= RAW RECORDS =
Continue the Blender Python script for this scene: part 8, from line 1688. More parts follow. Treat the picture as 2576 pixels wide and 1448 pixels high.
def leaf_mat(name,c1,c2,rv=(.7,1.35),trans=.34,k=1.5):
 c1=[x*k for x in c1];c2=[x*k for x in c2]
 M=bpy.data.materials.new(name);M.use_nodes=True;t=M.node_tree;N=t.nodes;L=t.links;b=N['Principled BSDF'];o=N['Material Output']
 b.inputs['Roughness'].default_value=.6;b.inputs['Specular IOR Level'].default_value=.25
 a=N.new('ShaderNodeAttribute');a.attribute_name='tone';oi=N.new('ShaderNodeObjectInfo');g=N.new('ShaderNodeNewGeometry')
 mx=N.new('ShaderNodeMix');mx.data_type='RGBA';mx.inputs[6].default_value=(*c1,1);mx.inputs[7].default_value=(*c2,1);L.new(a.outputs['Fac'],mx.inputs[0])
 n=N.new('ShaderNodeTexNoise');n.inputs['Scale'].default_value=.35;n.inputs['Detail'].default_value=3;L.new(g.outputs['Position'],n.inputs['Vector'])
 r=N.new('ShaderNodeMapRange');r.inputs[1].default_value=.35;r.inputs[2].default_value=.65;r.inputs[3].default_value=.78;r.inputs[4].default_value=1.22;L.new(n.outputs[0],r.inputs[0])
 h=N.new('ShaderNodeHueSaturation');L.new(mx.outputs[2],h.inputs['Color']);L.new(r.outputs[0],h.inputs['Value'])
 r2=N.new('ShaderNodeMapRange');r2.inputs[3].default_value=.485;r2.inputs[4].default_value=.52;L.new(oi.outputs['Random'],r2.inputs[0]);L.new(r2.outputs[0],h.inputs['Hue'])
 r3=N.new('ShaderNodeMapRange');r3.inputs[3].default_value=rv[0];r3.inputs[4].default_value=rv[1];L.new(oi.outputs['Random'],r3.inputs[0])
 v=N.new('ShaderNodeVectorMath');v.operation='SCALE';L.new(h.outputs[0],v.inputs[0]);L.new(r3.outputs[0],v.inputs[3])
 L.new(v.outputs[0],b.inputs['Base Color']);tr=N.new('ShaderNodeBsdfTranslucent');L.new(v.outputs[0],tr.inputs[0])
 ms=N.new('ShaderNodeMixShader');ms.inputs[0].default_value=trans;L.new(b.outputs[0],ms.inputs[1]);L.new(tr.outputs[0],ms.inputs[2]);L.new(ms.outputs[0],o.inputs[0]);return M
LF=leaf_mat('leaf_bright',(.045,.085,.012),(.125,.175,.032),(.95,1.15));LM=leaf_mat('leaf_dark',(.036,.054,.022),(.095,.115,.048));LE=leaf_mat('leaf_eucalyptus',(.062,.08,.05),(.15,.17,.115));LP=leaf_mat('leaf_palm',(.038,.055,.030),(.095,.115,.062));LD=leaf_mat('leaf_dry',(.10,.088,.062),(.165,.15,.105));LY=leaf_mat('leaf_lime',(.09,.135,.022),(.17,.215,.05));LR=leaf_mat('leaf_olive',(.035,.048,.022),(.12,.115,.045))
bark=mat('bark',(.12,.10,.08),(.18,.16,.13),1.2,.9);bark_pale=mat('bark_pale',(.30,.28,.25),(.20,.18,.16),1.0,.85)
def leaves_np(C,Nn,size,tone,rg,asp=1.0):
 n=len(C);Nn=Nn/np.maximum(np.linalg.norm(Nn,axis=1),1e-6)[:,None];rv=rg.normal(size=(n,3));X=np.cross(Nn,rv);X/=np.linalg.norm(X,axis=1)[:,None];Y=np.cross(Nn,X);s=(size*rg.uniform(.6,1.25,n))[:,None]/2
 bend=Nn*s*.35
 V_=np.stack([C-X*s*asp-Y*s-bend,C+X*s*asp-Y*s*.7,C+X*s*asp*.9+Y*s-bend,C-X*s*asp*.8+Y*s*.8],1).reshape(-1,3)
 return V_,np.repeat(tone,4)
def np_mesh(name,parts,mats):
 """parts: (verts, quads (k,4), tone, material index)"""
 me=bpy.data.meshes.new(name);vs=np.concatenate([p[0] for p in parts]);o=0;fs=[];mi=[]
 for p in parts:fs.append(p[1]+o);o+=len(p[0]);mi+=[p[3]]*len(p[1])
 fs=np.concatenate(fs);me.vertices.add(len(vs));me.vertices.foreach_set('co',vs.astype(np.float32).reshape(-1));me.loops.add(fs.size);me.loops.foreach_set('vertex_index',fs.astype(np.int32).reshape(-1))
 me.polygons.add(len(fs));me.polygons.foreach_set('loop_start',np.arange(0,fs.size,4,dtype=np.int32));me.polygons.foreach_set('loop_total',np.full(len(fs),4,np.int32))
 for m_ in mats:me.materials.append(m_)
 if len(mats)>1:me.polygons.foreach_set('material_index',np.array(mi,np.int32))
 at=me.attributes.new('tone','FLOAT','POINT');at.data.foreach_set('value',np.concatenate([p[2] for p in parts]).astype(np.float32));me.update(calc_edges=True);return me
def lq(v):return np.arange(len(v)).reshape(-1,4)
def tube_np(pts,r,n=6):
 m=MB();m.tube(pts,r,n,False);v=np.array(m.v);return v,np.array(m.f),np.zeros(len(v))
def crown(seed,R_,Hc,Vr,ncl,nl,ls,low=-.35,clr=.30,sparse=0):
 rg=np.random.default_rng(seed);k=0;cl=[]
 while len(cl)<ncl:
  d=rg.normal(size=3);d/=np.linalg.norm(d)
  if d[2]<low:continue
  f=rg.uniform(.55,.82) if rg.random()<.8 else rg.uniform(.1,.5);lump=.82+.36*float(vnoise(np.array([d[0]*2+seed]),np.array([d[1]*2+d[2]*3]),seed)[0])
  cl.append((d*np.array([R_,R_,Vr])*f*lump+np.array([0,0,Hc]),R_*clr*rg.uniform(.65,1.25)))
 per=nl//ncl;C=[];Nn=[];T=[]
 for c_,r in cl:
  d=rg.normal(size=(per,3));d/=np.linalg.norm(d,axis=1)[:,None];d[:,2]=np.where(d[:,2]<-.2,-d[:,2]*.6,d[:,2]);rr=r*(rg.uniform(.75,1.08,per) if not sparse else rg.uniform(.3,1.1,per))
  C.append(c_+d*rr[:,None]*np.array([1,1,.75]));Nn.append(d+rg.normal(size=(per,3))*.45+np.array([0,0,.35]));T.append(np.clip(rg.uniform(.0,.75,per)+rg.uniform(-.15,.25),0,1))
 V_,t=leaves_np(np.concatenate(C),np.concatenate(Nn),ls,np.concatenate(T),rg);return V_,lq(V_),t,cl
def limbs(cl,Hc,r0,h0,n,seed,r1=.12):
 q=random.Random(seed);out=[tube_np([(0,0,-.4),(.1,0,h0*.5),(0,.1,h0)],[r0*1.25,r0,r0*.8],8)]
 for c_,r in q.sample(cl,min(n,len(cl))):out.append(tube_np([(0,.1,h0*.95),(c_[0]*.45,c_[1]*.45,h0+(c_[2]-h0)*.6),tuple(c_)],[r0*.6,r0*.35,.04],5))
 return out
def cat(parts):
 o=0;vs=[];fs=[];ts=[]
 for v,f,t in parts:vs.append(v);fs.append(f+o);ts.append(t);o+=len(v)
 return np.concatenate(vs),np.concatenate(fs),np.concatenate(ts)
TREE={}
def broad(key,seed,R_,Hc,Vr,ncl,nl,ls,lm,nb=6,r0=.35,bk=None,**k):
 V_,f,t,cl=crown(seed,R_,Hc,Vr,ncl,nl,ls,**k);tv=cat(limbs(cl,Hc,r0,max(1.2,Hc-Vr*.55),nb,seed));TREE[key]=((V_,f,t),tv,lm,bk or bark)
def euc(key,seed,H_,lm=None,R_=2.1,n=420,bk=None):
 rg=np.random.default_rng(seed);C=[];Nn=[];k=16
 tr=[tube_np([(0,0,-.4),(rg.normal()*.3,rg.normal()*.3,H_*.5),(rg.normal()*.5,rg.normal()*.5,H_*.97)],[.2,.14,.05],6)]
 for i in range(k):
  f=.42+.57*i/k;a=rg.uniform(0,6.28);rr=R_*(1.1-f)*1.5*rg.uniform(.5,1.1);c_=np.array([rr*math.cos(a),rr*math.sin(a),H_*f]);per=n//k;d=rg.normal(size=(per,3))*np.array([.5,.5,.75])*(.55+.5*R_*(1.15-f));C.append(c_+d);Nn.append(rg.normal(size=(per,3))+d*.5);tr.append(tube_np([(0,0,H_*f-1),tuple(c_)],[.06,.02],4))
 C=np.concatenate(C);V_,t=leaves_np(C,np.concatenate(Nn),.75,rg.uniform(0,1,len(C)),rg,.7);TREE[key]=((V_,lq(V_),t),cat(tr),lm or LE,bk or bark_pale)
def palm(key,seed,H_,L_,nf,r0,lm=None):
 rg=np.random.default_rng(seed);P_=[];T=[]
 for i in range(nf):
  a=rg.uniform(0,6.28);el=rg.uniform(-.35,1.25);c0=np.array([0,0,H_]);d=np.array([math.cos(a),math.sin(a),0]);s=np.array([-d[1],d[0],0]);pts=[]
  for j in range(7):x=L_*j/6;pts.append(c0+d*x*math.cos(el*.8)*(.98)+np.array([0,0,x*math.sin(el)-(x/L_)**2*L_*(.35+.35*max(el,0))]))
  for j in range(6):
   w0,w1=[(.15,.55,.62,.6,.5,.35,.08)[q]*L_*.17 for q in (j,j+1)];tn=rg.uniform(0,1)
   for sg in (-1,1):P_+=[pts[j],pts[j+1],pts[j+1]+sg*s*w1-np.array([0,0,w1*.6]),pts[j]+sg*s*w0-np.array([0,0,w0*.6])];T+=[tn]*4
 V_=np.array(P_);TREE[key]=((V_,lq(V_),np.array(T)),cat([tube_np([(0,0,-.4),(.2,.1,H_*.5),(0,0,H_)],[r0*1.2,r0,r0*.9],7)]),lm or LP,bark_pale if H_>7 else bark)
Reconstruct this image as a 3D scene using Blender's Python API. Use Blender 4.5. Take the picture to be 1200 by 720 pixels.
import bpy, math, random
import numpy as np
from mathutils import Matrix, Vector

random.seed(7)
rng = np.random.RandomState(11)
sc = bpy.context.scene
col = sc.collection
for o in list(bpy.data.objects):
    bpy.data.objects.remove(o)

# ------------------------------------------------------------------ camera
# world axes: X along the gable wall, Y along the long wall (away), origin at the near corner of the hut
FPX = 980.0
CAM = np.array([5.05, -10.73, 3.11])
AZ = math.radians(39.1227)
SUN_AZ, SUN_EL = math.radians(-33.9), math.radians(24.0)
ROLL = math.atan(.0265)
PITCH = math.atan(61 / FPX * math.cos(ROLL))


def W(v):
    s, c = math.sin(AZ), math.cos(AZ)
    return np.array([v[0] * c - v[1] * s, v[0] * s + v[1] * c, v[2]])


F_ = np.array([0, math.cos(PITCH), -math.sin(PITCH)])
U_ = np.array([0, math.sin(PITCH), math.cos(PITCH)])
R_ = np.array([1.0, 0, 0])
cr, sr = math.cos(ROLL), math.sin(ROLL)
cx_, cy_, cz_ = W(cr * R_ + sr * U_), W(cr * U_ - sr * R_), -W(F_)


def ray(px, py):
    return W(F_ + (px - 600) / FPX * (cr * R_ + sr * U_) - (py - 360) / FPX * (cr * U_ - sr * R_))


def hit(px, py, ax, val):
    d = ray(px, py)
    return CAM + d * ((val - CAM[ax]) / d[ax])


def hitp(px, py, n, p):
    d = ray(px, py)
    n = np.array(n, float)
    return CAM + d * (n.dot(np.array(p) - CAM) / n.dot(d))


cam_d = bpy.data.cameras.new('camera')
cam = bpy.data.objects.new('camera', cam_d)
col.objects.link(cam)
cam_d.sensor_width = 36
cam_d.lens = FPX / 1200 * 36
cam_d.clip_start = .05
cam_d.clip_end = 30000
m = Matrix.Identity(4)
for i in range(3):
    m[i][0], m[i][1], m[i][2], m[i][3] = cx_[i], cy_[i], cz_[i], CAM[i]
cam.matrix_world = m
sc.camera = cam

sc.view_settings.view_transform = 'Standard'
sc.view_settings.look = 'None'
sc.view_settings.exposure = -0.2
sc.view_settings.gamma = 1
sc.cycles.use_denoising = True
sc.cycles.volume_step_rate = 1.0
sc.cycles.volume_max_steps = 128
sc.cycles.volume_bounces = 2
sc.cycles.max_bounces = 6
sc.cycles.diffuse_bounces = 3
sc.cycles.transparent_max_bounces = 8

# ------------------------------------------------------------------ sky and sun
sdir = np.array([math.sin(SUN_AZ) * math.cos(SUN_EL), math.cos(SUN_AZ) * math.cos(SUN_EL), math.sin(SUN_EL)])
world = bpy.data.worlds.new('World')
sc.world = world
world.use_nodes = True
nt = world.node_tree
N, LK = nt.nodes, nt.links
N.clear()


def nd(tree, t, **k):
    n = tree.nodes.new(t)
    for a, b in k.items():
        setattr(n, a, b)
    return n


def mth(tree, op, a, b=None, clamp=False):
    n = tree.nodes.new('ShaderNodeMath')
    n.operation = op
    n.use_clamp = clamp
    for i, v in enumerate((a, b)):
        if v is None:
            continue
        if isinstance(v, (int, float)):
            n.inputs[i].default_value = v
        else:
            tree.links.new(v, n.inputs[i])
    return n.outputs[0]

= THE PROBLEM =
Identify and copy lines that hold the string "this".

= EXERCISE OUTPUT =
Continue the Blender Python script for this scene: part 8, from line 1688. More parts follow. Treat the picture as 2576 pixels wide and 1448 pixels high.
Reconstruct this image as a 3D scene using Blender's Python API. Use Blender 4.5. Take the picture to be 1200 by 720 pixels.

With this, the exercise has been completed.